## [Material]
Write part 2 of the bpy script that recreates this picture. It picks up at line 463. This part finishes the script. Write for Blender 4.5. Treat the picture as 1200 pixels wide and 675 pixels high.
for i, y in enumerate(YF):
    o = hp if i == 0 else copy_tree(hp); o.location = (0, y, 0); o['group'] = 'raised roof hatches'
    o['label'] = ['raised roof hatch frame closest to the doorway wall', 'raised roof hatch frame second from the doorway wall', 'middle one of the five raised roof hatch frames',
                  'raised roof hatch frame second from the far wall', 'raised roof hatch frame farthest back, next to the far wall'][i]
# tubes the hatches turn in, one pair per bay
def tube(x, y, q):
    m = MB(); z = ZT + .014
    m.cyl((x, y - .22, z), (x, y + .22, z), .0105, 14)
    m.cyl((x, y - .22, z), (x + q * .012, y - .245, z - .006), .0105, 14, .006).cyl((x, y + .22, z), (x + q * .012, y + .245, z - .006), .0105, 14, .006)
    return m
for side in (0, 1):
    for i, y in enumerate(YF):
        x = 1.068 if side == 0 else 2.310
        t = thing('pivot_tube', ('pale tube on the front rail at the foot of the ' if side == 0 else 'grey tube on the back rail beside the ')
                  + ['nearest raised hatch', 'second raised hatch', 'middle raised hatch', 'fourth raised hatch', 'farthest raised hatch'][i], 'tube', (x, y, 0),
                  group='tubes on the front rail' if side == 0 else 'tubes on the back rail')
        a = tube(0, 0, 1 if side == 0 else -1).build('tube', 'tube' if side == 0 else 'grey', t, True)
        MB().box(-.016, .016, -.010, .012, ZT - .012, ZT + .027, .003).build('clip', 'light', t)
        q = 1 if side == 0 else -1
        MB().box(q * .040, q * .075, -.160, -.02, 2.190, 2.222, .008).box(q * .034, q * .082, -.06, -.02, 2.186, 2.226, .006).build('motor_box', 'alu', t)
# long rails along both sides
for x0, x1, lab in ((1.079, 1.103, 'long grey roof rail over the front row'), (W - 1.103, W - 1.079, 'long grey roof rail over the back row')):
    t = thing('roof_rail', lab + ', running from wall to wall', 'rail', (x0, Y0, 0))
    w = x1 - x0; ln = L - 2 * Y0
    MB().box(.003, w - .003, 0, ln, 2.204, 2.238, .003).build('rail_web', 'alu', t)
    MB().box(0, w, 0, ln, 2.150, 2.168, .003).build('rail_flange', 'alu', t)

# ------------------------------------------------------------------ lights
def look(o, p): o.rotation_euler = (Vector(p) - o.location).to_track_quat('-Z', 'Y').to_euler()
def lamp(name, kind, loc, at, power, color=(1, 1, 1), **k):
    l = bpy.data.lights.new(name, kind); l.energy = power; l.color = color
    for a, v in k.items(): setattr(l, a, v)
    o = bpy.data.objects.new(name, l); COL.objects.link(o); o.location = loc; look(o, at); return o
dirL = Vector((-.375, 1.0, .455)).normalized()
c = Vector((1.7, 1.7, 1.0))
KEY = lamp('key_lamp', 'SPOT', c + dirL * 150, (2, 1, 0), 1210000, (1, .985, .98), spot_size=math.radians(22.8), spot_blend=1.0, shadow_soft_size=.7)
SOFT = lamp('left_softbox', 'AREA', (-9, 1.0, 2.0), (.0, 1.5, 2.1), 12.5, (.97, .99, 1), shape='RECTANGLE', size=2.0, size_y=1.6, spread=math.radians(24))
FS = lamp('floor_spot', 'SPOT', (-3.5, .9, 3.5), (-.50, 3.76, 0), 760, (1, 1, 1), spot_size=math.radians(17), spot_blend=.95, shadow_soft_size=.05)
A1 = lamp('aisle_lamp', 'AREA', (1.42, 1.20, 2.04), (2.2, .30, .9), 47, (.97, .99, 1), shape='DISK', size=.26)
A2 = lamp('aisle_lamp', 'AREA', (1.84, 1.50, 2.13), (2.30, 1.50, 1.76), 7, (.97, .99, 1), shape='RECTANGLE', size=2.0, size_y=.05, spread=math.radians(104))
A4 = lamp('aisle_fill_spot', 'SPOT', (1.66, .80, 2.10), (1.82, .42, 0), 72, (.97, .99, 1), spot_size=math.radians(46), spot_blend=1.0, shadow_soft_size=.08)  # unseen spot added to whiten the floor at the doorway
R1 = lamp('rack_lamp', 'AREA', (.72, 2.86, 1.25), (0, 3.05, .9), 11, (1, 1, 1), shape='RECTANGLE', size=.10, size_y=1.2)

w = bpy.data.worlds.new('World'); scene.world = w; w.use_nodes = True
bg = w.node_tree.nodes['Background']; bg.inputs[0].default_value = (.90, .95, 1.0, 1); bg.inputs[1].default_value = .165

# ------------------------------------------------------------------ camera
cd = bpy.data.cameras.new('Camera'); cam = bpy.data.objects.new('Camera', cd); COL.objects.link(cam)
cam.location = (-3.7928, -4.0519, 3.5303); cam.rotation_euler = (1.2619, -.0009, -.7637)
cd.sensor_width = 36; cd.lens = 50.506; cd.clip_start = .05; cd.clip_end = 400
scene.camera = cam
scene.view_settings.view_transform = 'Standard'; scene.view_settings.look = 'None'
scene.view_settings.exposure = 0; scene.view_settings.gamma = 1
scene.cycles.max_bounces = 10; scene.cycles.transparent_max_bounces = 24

## [What you need to do]
Extract every line above exactly as it stands.

## [Task response]
Write part 2 of the bpy script that recreates this picture. It picks up at line 463. This part finishes the script. Write for Blender 4.5. Treat the picture as 1200 pixels wide and 675 pixels high.
for i, y in enumerate(YF):
    o = hp if i == 0 else copy_tree(hp); o.location = (0, y, 0); o['group'] = 'raised roof hatches'
    o['label'] = ['raised roof hatch frame closest to the doorway wall', 'raised roof hatch frame second from the doorway wall', 'middle one of the five raised roof hatch frames',
                  'raised roof hatch frame second from the far wall', 'raised roof hatch frame farthest back, next to the far wall'][i]
# tubes the hatches turn in, one pair per bay
def tube(x, y, q):
    m = MB(); z = ZT + .014
    m.cyl((x, y - .22, z), (x, y + .22, z), .0105, 14)
    m.cyl((x, y - .22, z), (x + q * .012, y - .245, z - .006), .0105, 14, .006).cyl((x, y + .22, z), (x + q * .012, y + .245, z - .006), .0105, 14, .006)
    return m
for side in (0, 1):
    for i, y in enumerate(YF):
        x = 1.068 if side == 0 else 2.310
        t = thing('pivot_tube', ('pale tube on the front rail at the foot of the ' if side == 0 else 'grey tube on the back rail beside the ')
                  + ['nearest raised hatch', 'second raised hatch', 'middle raised hatch', 'fourth raised hatch', 'farthest raised hatch'][i], 'tube', (x, y, 0),
                  group='tubes on the front rail' if side == 0 else 'tubes on the back rail')
        a = tube(0, 0, 1 if side == 0 else -1).build('tube', 'tube' if side == 0 else 'grey', t, True)
        MB().box(-.016, .016, -.010, .012, ZT - .012, ZT + .027, .003).build('clip', 'light', t)
        q = 1 if side == 0 else -1
        MB().box(q * .040, q * .075, -.160, -.02, 2.190, 2.222, .008).box(q * .034, q * .082, -.06, -.02, 2.186, 2.226, .006).build('motor_box', 'alu', t)
# long rails along both sides
for x0, x1, lab in ((1.079, 1.103, 'long grey roof rail over the front row'), (W - 1.103, W - 1.079, 'long grey roof rail over the back row')):
    t = thing('roof_rail', lab + ', running from wall to wall', 'rail', (x0, Y0, 0))
    w = x1 - x0; ln = L - 2 * Y0
    MB().box(.003, w - .003, 0, ln, 2.204, 2.238, .003).build('rail_web', 'alu', t)
    MB().box(0, w, 0, ln, 2.150, 2.168, .003).build('rail_flange', 'alu', t)

# ------------------------------------------------------------------ lights
def look(o, p): o.rotation_euler = (Vector(p) - o.location).to_track_quat('-Z', 'Y').to_euler()
def lamp(name, kind, loc, at, power, color=(1, 1, 1), **k):
    l = bpy.data.lights.new(name, kind); l.energy = power; l.color = color
    for a, v in k.items(): setattr(l, a, v)
    o = bpy.data.objects.new(name, l); COL.objects.link(o); o.location = loc; look(o, at); return o
dirL = Vector((-.375, 1.0, .455)).normalized()
c = Vector((1.7, 1.7, 1.0))
KEY = lamp('key_lamp', 'SPOT', c + dirL * 150, (2, 1, 0), 1210000, (1, .985, .98), spot_size=math.radians(22.8), spot_blend=1.0, shadow_soft_size=.7)
SOFT = lamp('left_softbox', 'AREA', (-9, 1.0, 2.0), (.0, 1.5, 2.1), 12.5, (.97, .99, 1), shape='RECTANGLE', size=2.0, size_y=1.6, spread=math.radians(24))
FS = lamp('floor_spot', 'SPOT', (-3.5, .9, 3.5), (-.50, 3.76, 0), 760, (1, 1, 1), spot_size=math.radians(17), spot_blend=.95, shadow_soft_size=.05)
A1 = lamp('aisle_lamp', 'AREA', (1.42, 1.20, 2.04), (2.2, .30, .9), 47, (.97, .99, 1), shape='DISK', size=.26)
A2 = lamp('aisle_lamp', 'AREA', (1.84, 1.50, 2.13), (2.30, 1.50, 1.76), 7, (.97, .99, 1), shape='RECTANGLE', size=2.0, size_y=.05, spread=math.radians(104))
A4 = lamp('aisle_fill_spot', 'SPOT', (1.66, .80, 2.10), (1.82, .42, 0), 72, (.97, .99, 1), spot_size=math.radians(46), spot_blend=1.0, shadow_soft_size=.08)  # unseen spot added to whiten the floor at the doorway
R1 = lamp('rack_lamp', 'AREA', (.72, 2.86, 1.25), (0, 3.05, .9), 11, (1, 1, 1), shape='RECTANGLE', size=.10, size_y=1.2)

w = bpy.data.worlds.new('World'); scene.world = w; w.use_nodes = True
bg = w.node_tree.nodes['Background']; bg.inputs[0].default_value = (.90, .95, 1.0, 1); bg.inputs[1].default_value = .165

# ------------------------------------------------------------------ camera
cd = bpy.data.cameras.new('Camera'); cam = bpy.data.objects.new('Camera', cd); COL.objects.link(cam)
cam.location = (-3.7928, -4.0519, 3.5303); cam.rotation_euler = (1.2619, -.0009, -.7637)
cd.sensor_width = 36; cd.lens = 50.506; cd.clip_start = .05; cd.clip_end = 400
scene.camera = cam
scene.view_settings.view_transform = 'Standard'; scene.view_settings.look = 'None'
scene.view_settings.exposure = 0; scene.view_settings.gamma = 1
scene.cycles.max_bounces = 10; scene.cycles.transparent_max_bounces = 24